## DATA EXTRACT
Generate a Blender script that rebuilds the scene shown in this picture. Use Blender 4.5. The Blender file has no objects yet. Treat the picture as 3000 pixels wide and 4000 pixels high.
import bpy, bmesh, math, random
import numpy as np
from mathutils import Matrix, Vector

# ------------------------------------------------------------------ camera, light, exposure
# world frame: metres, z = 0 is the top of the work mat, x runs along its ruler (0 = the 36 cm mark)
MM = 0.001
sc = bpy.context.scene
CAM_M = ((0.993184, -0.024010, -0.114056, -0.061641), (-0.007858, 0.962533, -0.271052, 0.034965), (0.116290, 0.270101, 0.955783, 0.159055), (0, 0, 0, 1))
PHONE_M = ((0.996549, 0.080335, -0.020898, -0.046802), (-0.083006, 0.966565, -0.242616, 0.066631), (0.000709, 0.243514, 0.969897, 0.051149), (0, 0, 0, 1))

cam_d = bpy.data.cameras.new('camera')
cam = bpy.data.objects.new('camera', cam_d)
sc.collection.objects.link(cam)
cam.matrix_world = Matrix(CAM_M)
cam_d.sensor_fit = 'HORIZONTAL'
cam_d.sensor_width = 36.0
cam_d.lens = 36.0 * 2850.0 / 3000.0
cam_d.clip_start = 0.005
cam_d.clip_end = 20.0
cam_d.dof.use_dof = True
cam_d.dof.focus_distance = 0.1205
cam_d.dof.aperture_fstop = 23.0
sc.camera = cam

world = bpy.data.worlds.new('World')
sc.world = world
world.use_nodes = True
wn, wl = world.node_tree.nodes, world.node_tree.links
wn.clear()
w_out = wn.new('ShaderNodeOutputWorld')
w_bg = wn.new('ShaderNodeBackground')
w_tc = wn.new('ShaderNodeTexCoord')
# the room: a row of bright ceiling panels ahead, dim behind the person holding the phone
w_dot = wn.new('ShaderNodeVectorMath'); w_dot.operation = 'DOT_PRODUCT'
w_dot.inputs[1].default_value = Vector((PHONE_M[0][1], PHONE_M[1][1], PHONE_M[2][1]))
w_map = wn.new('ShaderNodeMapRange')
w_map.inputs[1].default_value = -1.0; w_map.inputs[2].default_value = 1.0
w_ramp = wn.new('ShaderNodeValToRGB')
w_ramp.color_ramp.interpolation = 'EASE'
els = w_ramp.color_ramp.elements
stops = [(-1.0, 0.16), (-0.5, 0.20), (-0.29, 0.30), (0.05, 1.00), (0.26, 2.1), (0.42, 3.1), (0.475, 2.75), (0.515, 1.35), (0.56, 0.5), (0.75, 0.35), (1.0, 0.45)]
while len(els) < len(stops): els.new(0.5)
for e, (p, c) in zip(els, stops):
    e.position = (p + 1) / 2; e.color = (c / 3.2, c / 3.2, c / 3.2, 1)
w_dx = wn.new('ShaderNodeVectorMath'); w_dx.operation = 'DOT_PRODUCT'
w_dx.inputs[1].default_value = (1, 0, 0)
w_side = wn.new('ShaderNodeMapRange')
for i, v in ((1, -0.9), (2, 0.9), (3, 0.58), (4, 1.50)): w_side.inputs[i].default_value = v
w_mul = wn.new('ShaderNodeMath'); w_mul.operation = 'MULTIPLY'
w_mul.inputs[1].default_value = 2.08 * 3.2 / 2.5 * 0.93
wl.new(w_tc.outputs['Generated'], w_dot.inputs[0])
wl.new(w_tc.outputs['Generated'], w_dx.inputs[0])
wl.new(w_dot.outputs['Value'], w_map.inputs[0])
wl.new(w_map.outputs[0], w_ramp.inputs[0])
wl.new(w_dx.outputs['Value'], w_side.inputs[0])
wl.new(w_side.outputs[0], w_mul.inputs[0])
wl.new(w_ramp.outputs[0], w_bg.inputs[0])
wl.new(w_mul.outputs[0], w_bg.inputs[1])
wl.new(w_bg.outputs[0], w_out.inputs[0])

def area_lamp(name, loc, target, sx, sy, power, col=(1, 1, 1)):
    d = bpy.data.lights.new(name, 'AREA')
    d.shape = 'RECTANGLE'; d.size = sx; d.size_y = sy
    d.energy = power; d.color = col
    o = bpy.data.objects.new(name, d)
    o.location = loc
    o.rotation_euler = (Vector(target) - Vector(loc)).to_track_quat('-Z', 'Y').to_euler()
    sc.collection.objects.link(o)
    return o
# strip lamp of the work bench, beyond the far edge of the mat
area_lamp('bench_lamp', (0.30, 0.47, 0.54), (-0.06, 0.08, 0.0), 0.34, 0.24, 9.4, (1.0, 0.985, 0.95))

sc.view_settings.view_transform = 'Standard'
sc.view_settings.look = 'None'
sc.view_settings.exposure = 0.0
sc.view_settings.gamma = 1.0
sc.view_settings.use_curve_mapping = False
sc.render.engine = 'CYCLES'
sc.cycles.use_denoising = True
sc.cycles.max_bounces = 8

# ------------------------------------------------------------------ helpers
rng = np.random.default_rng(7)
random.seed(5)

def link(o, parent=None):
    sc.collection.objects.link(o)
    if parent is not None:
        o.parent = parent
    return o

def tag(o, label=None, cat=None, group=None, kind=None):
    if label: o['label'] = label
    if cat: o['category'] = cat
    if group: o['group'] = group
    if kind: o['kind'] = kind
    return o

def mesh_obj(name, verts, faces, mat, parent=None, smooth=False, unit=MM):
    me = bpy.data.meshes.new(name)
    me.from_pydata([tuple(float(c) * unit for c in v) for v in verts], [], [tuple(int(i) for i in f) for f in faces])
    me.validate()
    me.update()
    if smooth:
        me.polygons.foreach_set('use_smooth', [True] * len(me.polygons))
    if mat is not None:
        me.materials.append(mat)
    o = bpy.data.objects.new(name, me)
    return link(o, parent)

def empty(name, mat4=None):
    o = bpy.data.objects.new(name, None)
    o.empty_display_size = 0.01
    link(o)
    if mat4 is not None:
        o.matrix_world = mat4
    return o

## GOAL
Each line above must be printed exactly as it appears.

## TASK OUTPUT
Generate a Blender script that rebuilds the scene shown in this picture. Use Blender 4.5. The Blender file has no objects yet. Treat the picture as 3000 pixels wide and 4000 pixels high.
import bpy, bmesh, math, random
import numpy as np
from mathutils import Matrix, Vector

# ------------------------------------------------------------------ camera, light, exposure
# world frame: metres, z = 0 is the top of the work mat, x runs along its ruler (0 = the 36 cm mark)
MM = 0.001
sc = bpy.context.scene
CAM_M = ((0.993184, -0.024010, -0.114056, -0.061641), (-0.007858, 0.962533, -0.271052, 0.034965), (0.116290, 0.270101, 0.955783, 0.159055), (0, 0, 0, 1))
PHONE_M = ((0.996549, 0.080335, -0.020898, -0.046802), (-0.083006, 0.966565, -0.242616, 0.066631), (0.000709, 0.243514, 0.969897, 0.051149), (0, 0, 0, 1))

cam_d = bpy.data.cameras.new('camera')
cam = bpy.data.objects.new('camera', cam_d)
sc.collection.objects.link(cam)
cam.matrix_world = Matrix(CAM_M)
cam_d.sensor_fit = 'HORIZONTAL'
cam_d.sensor_width = 36.0
cam_d.lens = 36.0 * 2850.0 / 3000.0
cam_d.clip_start = 0.005
cam_d.clip_end = 20.0
cam_d.dof.use_dof = True
cam_d.dof.focus_distance = 0.1205
cam_d.dof.aperture_fstop = 23.0
sc.camera = cam

world = bpy.data.worlds.new('World')
sc.world = world
world.use_nodes = True
wn, wl = world.node_tree.nodes, world.node_tree.links
wn.clear()
w_out = wn.new('ShaderNodeOutputWorld')
w_bg = wn.new('ShaderNodeBackground')
w_tc = wn.new('ShaderNodeTexCoord')
# the room: a row of bright ceiling panels ahead, dim behind the person holding the phone
w_dot = wn.new('ShaderNodeVectorMath'); w_dot.operation = 'DOT_PRODUCT'
w_dot.inputs[1].default_value = Vector((PHONE_M[0][1], PHONE_M[1][1], PHONE_M[2][1]))
w_map = wn.new('ShaderNodeMapRange')
w_map.inputs[1].default_value = -1.0; w_map.inputs[2].default_value = 1.0
w_ramp = wn.new('ShaderNodeValToRGB')
w_ramp.color_ramp.interpolation = 'EASE'
els = w_ramp.color_ramp.elements
stops = [(-1.0, 0.16), (-0.5, 0.20), (-0.29, 0.30), (0.05, 1.00), (0.26, 2.1), (0.42, 3.1), (0.475, 2.75), (0.515, 1.35), (0.56, 0.5), (0.75, 0.35), (1.0, 0.45)]
while len(els) < len(stops): els.new(0.5)
for e, (p, c) in zip(els, stops):
    e.position = (p + 1) / 2; e.color = (c / 3.2, c / 3.2, c / 3.2, 1)
w_dx = wn.new('ShaderNodeVectorMath'); w_dx.operation = 'DOT_PRODUCT'
w_dx.inputs[1].default_value = (1, 0, 0)
w_side = wn.new('ShaderNodeMapRange')
for i, v in ((1, -0.9), (2, 0.9), (3, 0.58), (4, 1.50)): w_side.inputs[i].default_value = v
w_mul = wn.new('ShaderNodeMath'); w_mul.operation = 'MULTIPLY'
w_mul.inputs[1].default_value = 2.08 * 3.2 / 2.5 * 0.93
wl.new(w_tc.outputs['Generated'], w_dot.inputs[0])
wl.new(w_tc.outputs['Generated'], w_dx.inputs[0])
wl.new(w_dot.outputs['Value'], w_map.inputs[0])
wl.new(w_map.outputs[0], w_ramp.inputs[0])
wl.new(w_dx.outputs['Value'], w_side.inputs[0])
wl.new(w_side.outputs[0], w_mul.inputs[0])
wl.new(w_ramp.outputs[0], w_bg.inputs[0])
wl.new(w_mul.outputs[0], w_bg.inputs[1])
wl.new(w_bg.outputs[0], w_out.inputs[0])

def area_lamp(name, loc, target, sx, sy, power, col=(1, 1, 1)):
    d = bpy.data.lights.new(name, 'AREA')
    d.shape = 'RECTANGLE'; d.size = sx; d.size_y = sy
    d.energy = power; d.color = col
    o = bpy.data.objects.new(name, d)
    o.location = loc
    o.rotation_euler = (Vector(target) - Vector(loc)).to_track_quat('-Z', 'Y').to_euler()
    sc.collection.objects.link(o)
    return o
# strip lamp of the work bench, beyond the far edge of the mat
area_lamp('bench_lamp', (0.30, 0.47, 0.54), (-0.06, 0.08, 0.0), 0.34, 0.24, 9.4, (1.0, 0.985, 0.95))

sc.view_settings.view_transform = 'Standard'
sc.view_settings.look = 'None'
sc.view_settings.exposure = 0.0
sc.view_settings.gamma = 1.0
sc.view_settings.use_curve_mapping = False
sc.render.engine = 'CYCLES'
sc.cycles.use_denoising = True
sc.cycles.max_bounces = 8

# ------------------------------------------------------------------ helpers
rng = np.random.default_rng(7)
random.seed(5)

def link(o, parent=None):
    sc.collection.objects.link(o)
    if parent is not None:
        o.parent = parent
    return o

def tag(o, label=None, cat=None, group=None, kind=None):
    if label: o['label'] = label
    if cat: o['category'] = cat
    if group: o['group'] = group
    if kind: o['kind'] = kind
    return o

def mesh_obj(name, verts, faces, mat, parent=None, smooth=False, unit=MM):
    me = bpy.data.meshes.new(name)
    me.from_pydata([tuple(float(c) * unit for c in v) for v in verts], [], [tuple(int(i) for i in f) for f in faces])
    me.validate()
    me.update()
    if smooth:
        me.polygons.foreach_set('use_smooth', [True] * len(me.polygons))
    if mat is not None:
        me.materials.append(mat)
    o = bpy.data.objects.new(name, me)
    return link(o, parent)

def empty(name, mat4=None):
    o = bpy.data.objects.new(name, None)
    o.empty_display_size = 0.01
    link(o)
    if mat4 is not None:
        o.matrix_world = mat4
    return o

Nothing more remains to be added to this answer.